Proving the Business Case for the Internet of Things

CeBIT 2014: Deutsche Telekom targets M2M growth in German SME market

Iain Morris

March 11, 2014

Deutsche Telekom is busy showing off its M2M expertise at this week’s CeBIT show in Hannover, Germany just days after unveiling plans for a restructuring of its IT business that will prioritize the sale of standardized M2M services, among other off-the-shelf IT products.

In a strategy update last week, chief executive Timotheus Hottges said the operator would also look to address opportunities in Germany’s small and medium-sized enterprise sector, with the aim of generating €600 million from the sale of IT products in this market between now and 2018.

Deutsche Telekom (Bonn, Germany) is looking to drum up SME interest in its M2M capabilities by demonstrating a end-to-end solution for real-time global tracking of vehicle fleets at the CeBIT show.

The operator says the service will allow transport and logistics companies to improve efficiency, service quality and customer satisfaction.

Customers are able to book the solution as a complete package – meaning Deutsche Telekom takes responsibility for all of the requisite hardware and software, providing connectivity services for a fixed price.

It adds that tracking solutions can also be used effectively when transporting containers.

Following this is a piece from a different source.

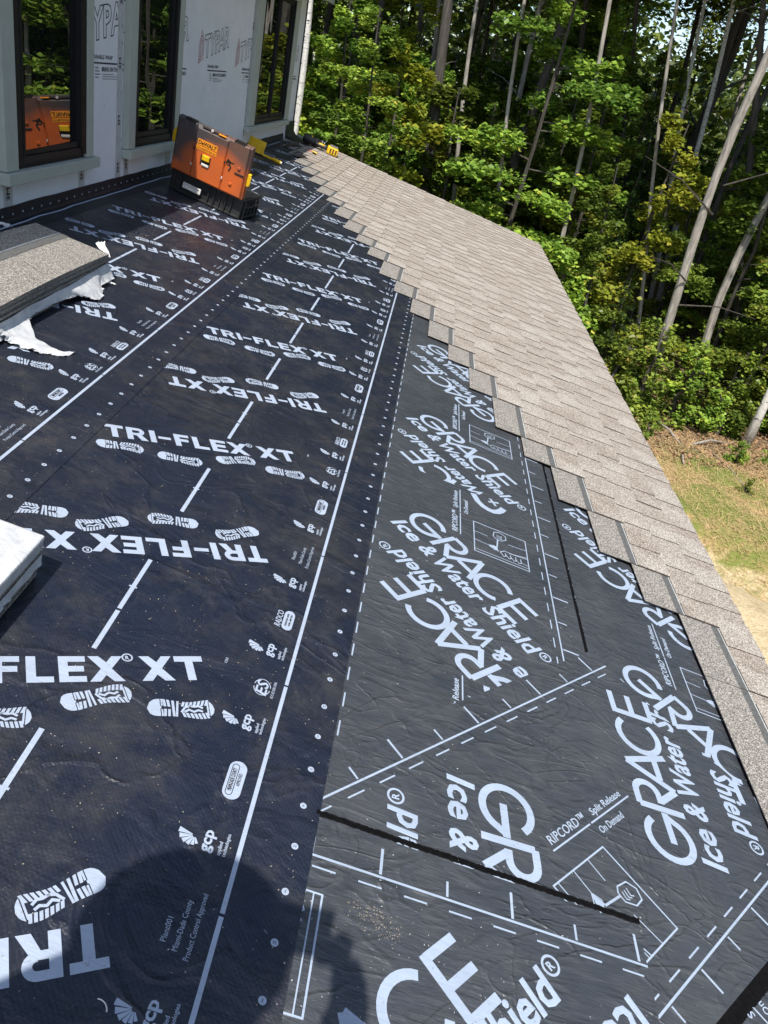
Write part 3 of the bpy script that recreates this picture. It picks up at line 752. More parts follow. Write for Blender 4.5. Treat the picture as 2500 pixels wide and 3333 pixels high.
# ------------------------------------------------------------------ shingles
SH_H = .337
roofing = empty('shingle_roofing', roofp(.8, 8), 'tan laminated shingle courses stepping down toward the eave', 'roof shingles')
def shingle_mesh(L, seed, H=SH_H, name='shingle'):
    rr = random.Random(seed); V = []; F = []; T = []; MI = []
    tilt = .029; th = .0032
    def slab(x0, x1, y0, y1, up, t, tint, mi, skew=0.0):
        o = len(V); c = []
        for (x, y) in ((x0, y0), (x1, y0 + skew), (x1, y1 - skew), (x0, y1)):
            c.append((x, y))
        for z_ in (0, 1):
            for (x, y) in c: V.append((x, y, x * tilt + up + z_ * t))
        for f, i in (((4, 5, 6, 7), 1), ((0, 4, 7, 3), 0), ((0, 1, 5, 4), 0), ((1, 2, 6, 5), 0), ((3, 7, 6, 2), 0)):
            F.append(tuple(o + k for k in f)); T.append(tint); MI.append(mi if i else 3)
    slab(0, .144, 0, L, 0, th, -1, 0)
    slab(.144, .175, 0, L, 0, th, -1, 1)
    slab(.175, .1795, 0, L, 0, th + .0003, -1, 2)
    slab(.1795, H, 0, L, 0, th, rr.uniform(0, .35), 0)
    y = 0.0 if rr.random() < .6 else -.05; rt = True
    while y < L:
        w = rr.choice((.085, .11, .14, .17, .2)); g = rr.choice((.07, .09, .12, .15))
        a, b = max(y, 0), min(y + w, L)
        if b - a > .02: slab(.1805, H + .0005, a, b, th, .0038, rr.choice((rr.uniform(0, .3), rr.uniform(.5, 1), rr.uniform(.7, 1))), 0, 0.0 if a == 0 or b == L else .004)
        y += w + g
    me = bpy.data.meshes.new(name); me.from_pydata(V, [], F)
    for m in (M_SH, M_BAND, M_STRIPE, M_EDGE): me.materials.append(m)
    me.polygons.foreach_set('material_index', MI)
    a = me.attributes.new('tint', 'FLOAT', 'FACE'); a.data.foreach_set('value', T); me.update(); return me
variants = [shingle_mesh(.994, 100 + i) for i in range(12)]
SL = [(-1.40, 10.0, 1), (-1.39, 9.548), (-1.235, 9.156), (-1.076, 8.741), (-.918, 8.334), (-.767, 8.069), (-.614, 7.586), (-.46, 7.157), (-.308, 6.871),
      (-.166, 6.545), (-.015, 6.078), (.132, 5.744), (.283, 5.365), (.433, 4.985), (.58, 4.674), (.722, 4.308), (.865, 3.861), (1.017, 3.62),
      (1.165, 3.264), (1.314, 2.897), (1.466, 2.622), (1.622, -1.75)]
SL = [(-1.80, 10.75), (-1.70, 10.35), (-1.545, 9.95)] + [x for x in SL if len(x) == 2]
nsh = 0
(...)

“When end customers receive damaged solar modules, for example, in most cases the fault has not occurred during the production process,” said the operator in a statement. “About 80% of the modules are damaged during transport or installation.”

The operator’s M2M service can be used to track a container’s position, as well as the condition of goods, meaning suppliers can monitor their entire supply chain.

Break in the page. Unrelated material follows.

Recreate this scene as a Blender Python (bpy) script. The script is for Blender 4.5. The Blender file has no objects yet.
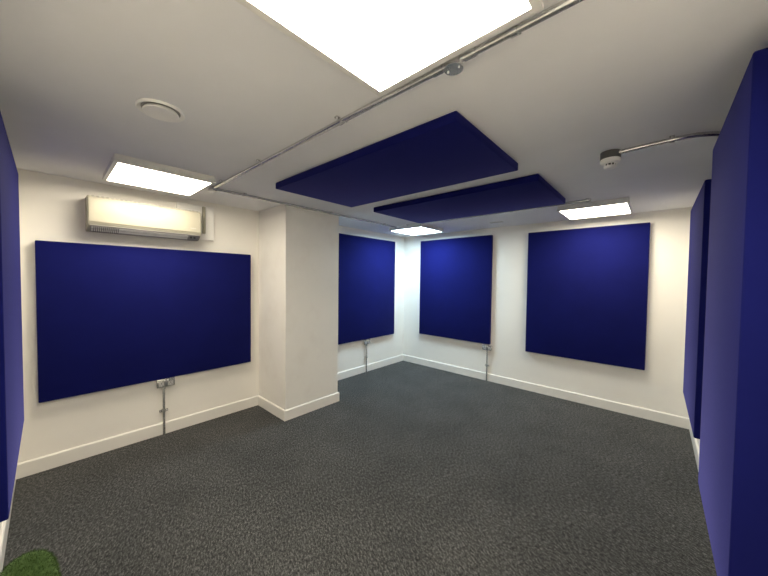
import bpy, bmesh, math, random
from mathutils import Vector, Matrix

S = bpy.context.scene
C = S.collection

# ------------------------------------------------------------------ camera
cam_data = bpy.data.cameras.new('camera')
cam_data.sensor_width = 36.0
cam_data.lens = 303.4 / 768 * 36.0
cam_data.clip_start = 0.01
cam = bpy.data.objects.new('camera', cam_data)
C.objects.link(cam)
r_ = Vector((0.7428436, 0.66935247, 0.01227406))
u_ = Vector((-0.02928552, 0.01417339, 0.9994706))
f_ = Vector((-0.66882415, 0.74280979, -0.03013094))
m = Matrix((r_, u_, -f_)).transposed().to_4x4()
m.translation = Vector((3.6619, -4.6463, 1.59))
cam.matrix_world = m
S.camera = cam

# ------------------------------------------------------------------ world, exposure
w = bpy.data.worlds.new('world')
w.use_nodes = True
w.node_tree.nodes['Background'].inputs[0].default_value = (0.8, 0.85, 1, 1)
w.node_tree.nodes['Background'].inputs[1].default_value = 0.0
S.world = w
S.view_settings.view_transform = 'Standard'
S.view_settings.look = 'None'
S.view_settings.gamma = 1
S.view_settings.use_curve_mapping = False
S.view_settings.exposure = 0.52
WARM = (1.0, 0.895, 0.705)
COOL = (0.66, 0.89, 1.0)
LIGHT_STRENGTH = {'near': 28.0, 'left': 19.0, 'corner': 31.5, 'right': 19.5}

# ------------------------------------------------------------------ room size
H = 2.40
W = 3.98
YF = -4.845
PX, PY0, PY1 = 0.63, -2.895, -2.15     # pillar

# ------------------------------------------------------------------ materials
def mat(name, color, rough=0.6, metal=0.0, sheen=0.0, sheen_tint=(1, 1, 1), spec=0.5):
    M = bpy.data.materials.new(name)
    M.use_nodes = True
    b = M.node_tree.nodes['Principled BSDF']
    b.inputs['Base Color'].default_value = (*color, 1)
    b.inputs['Roughness'].default_value = rough
    b.inputs['Metallic'].default_value = metal
    b.inputs['Specular IOR Level'].default_value = spec
    if sheen:
        b.inputs['Sheen Weight'].default_value = sheen
        b.inputs['Sheen Roughness'].default_value = 0.35
        b.inputs['Sheen Tint'].default_value = (*sheen_tint, 1)
    return M

def nodes(M):
    nt = M.node_tree
    return nt, nt.nodes, nt.links, nt.nodes['Principled BSDF']

def noise(nt, scale, detail=3, rough=0.6, coord=None, stretch=None):
    n = nt.nodes.new('ShaderNodeTexNoise')
    n.inputs['Scale'].default_value = scale
    n.inputs['Detail'].default_value = detail
    n.inputs['Roughness'].default_value = rough
    src = coord
    if stretch:
        mp = nt.nodes.new('ShaderNodeMapping')
        mp.vector_type = 'TEXTURE'
        mp.inputs['Scale'].default_value = stretch
        mp.inputs['Rotation'].default_value = (0, 0, math.radians(156))
        nt.links.new(src, mp.inputs[0])
        src = mp.outputs[0]
    if src:
        nt.links.new(src, n.inputs['Vector'])
    return n

def ramp(nt, src, stops):
    r = nt.nodes.new('ShaderNodeValToRGB')
    e = r.color_ramp.elements
    while len(e) < len(stops):
        e.new(0.5)
    for i, (p, c) in enumerate(stops):
        e[i].position = p
        e[i].color = (*c, 1)
    nt.links.new(src, r.inputs[0])
    return r

def bump(nt, src, bsdf, strength, dist):
    b = nt.nodes.new('ShaderNodeBump')
    b.inputs['Strength'].default_value = strength
    b.inputs['Distance'].default_value = dist
    nt.links.new(src, b.inputs['Height'])
    nt.links.new(b.outputs[0], bsdf.inputs['Normal'])
    return b

def paint(name, c, blot=0.03, rough=0.75):
    M = mat(name, c, rough, spec=0.3)
    nt, N, L, b = nodes(M)
    g = N.new('ShaderNodeNewGeometry')
    n = noise(nt, 1.6, 4, 0.6, g.outputs['Position'])
    d = tuple(x * (1 - blot) for x in c)
    r = ramp(nt, n.outputs['Fac'], [(0.35, d), (0.65, c)])
    L.new(r.outputs[0], b.inputs['Base Color'])
    n2 = noise(nt, 260, 2, 0.5, g.outputs['Position'])
    bump(nt, n2.outputs['Fac'], b, 0.12, 0.001)
    return M

M_wall = paint('wall_paint', (0.90, 0.875, 0.825))
M_ceil = paint('ceiling_paint', (0.845, 0.845, 0.865), 0.04, 0.85)

# pillar: same paint with a few faint scuffs
M_pillar = paint('pillar_paint', (0.86, 0.84, 0.80))
nt, N, L, b = nodes(M_pillar)
g = N.new('ShaderNodeNewGeometry')
n = noise(nt, 3.2, 3, 0.6, g.outputs['Position'])
r = ramp(nt, n.outputs['Fac'], [(0.50, (1, 1, 1)), (0.72, (0.80, 0.77, 0.75))])
mx = N.new('ShaderNodeMix'); mx.data_type = 'RGBA'; mx.blend_type = 'MULTIPLY'
mx.inputs[0].default_value = 0.28
L.new(b.inputs['Base Color'].links[0].from_socket, mx.inputs[6])
L.new(r.outputs[0], mx.inputs[7])
L.new(mx.outputs[2], b.inputs['Base Color'])

M_skirt = paint('skirting_gloss', (0.84, 0.82, 0.78), 0.01, 0.35)

# carpet: loop pile, charcoal with lighter flecks
M_carpet = mat('carpet', (0.06, 0.06, 0.06), 0.95, spec=0.1, sheen=0.15)
nt, N, L, b = nodes(M_carpet)
g = N.new('ShaderNodeNewGeometry')
P = g.outputs['Position']
fleck = noise(nt, 80, 7, 0.95, P, (1.9, 0.85, 1))
fine = noise(nt, 330, 2, 0.6, P)
big = noise(nt, 2.2, 4, 0.6, P)
r1 = ramp(nt, fleck.outputs['Fac'], [(0.41, (0.012, 0.0125, 0.013)), (0.50, (0.047, 0.049, 0.050)), (0.62, (0.23, 0.232, 0.230))])
r2 = ramp(nt, fine.outputs['Fac'], [(0.30, (0.45, 0.45, 0.45)), (0.70, (1.5, 1.5, 1.5))])
r3 = ramp(nt, big.outputs['Fac'], [(0.35, (0.86, 0.86, 0.86)), (0.65, (1.1, 1.09, 1.08))])
m1 = N.new('ShaderNodeMix'); m1.data_type = 'RGBA'; m1.blend_type = 'MULTIPLY'; m1.inputs[0].default_value = 1
L.new(r1.outputs[0], m1.inputs[6]); L.new(r2.outputs[0], m1.inputs[7])
m2 = N.new('ShaderNodeMix'); m2.data_type = 'RGBA'; m2.blend_type = 'MULTIPLY'; m2.inputs[0].default_value = 1
L.new(m1.outputs[2], m2.inputs[6]); L.new(r3.outputs[0], m2.inputs[7])
L.new(m2.outputs[2], b.inputs['Base Color'])
bump(nt, fleck.outputs['Fac'], b, 0.4, 0.003)

# blue acoustic cloth
def cloth(name, c):
    M = mat(name, c, 0.9, spec=0.09, sheen=0.30, sheen_tint=(0.26, 0.27, 0.95))
    nt, N, L, b = nodes(M)
    tc = N.new('ShaderNodeNewGeometry')
    n = noise(nt, 3.0, 4, 0.6, tc.outputs['Position'])
    r = ramp(nt, n.outputs['Fac'], [(0.3, tuple(x * 0.92 for x in c)), (0.7, tuple(min(1, x * 1.06) for x in c))])
    L.new(r.outputs[0], b.inputs['Base Color'])
    n2 = noise(nt, 700, 2, 0.6, tc.outputs['Position'])
    bump(nt, n2.outputs['Fac'], b, 0.25, 0.001)
    return M
M_cloth = cloth('blue_cloth', (0.0052, 0.0072, 0.090))

M_white = mat('cream_plastic', (0.36, 0.34, 0.275), 0.45, spec=0.3)
M_white2 = mat('white_board', (0.76, 0.74, 0.69), 0.5)
M_vent = mat('vent_enamel', (0.90, 0.89, 0.87), 0.3)
M_plate = mat('plate_grey', (0.5, 0.49, 0.48), 0.5)
M_housing = mat('light_housing', (0.74, 0.73, 0.71), 0.4)
M_grey = mat('grey_plastic', (0.26, 0.255, 0.25), 0.5)
M_outlet = mat('outlet_grey', (0.42, 0.42, 0.42), 0.4)
M_base_shade = mat('shaded_grey_base', (0.10, 0.10, 0.10), 0.5)
M_dark = mat('dark_slot', (0.03, 0.03, 0.03), 0.6)
M_badge = mat('badge_grey', (0.45, 0.44, 0.42), 0.4)

def galv(name, c):
    M = mat(name, c, 0.27, metal=0.9)
    nt, N, L, b = nodes(M)
    g = N.new('ShaderNodeNewGeometry')
    n = noise(nt, 60, 3, 0.6, g.outputs['Position'])
    r = ramp(nt, n.outputs['Fac'], [(0.3, tuple(x * 0.8 for x in c)), (0.7, c)])
    L.new(r.outputs[0], b.inputs['Base Color'])
    return M
M_galv = galv('galvanised_steel', (0.74, 0.74, 0.74))
M_screw = mat('bright_screw', (0.9, 0.9, 0.9), 0.35, 0.3)
M_red = mat('red_indicator', (0.5, 0.02, 0.02), 0.4)

def emit(name, c, s):
    M = bpy.data.materials.new(name)
    M.use_nodes = True
    nt = M.node_tree
    nt.nodes.remove(nt.nodes['Principled BSDF'])
    e = nt.nodes.new('ShaderNodeEmission')
    e.inputs[0].default_value = (*c, 1)
    e.inputs[1].default_value = s
    nt.links.new(e.outputs[0], nt.nodes['Material Output'].inputs[0])
    return M

# ------------------------------------------------------------------ mesh helpers
def add_box(bm, x0, x1, y0, y1, z0, z1, bev=0.0, seg=2):
    t = bmesh.new()
    bmesh.ops.create_cube(t, size=1)
    for v in t.verts:
        v.co = Vector(((x0 + x1) / 2 + v.co.x * (x1 - x0), (y0 + y1) / 2 + v.co.y * (y1 - y0), (z0 + z1) / 2 + v.co.z * (z1 - z0)))
    if bev:
        bmesh.ops.bevel(t, geom=list(t.edges), offset=bev, segments=seg, profile=0.5, affect='EDGES')
    merge(bm, t)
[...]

Last week, Deutsche Telekom reported a doubling in annual sales at its intelligent network solutions business – which provides M2M services in the automotive, energy and healthcare sectors – with revenues growing to €200 million in 2013 from €100 million the year before, but the operator’s aim is to make €1bn in this area in 2015.

Hoping to spur earnings growth at T-Systems – which books revenues from intelligent network solutions – Deutsche Telekom plans to restructure the IT unit to focus on the sale of standardized products, rather than bespoke services, in the areas of cloud, security, big data and M2M.

Deutsche Telekom is also reaching out to prospective M2M partners as part of its new “Steckerleiste” initiative.

Roughly translated as “plug in”, Steckerleiste is aimed at positioning Deutsche Telekom as the ideal connectivity partner, able to integrate third-party services within as little as three months.

In its strategy update, the operator cited its Qivicon ‘smart home’ program as an example of its activity in this area.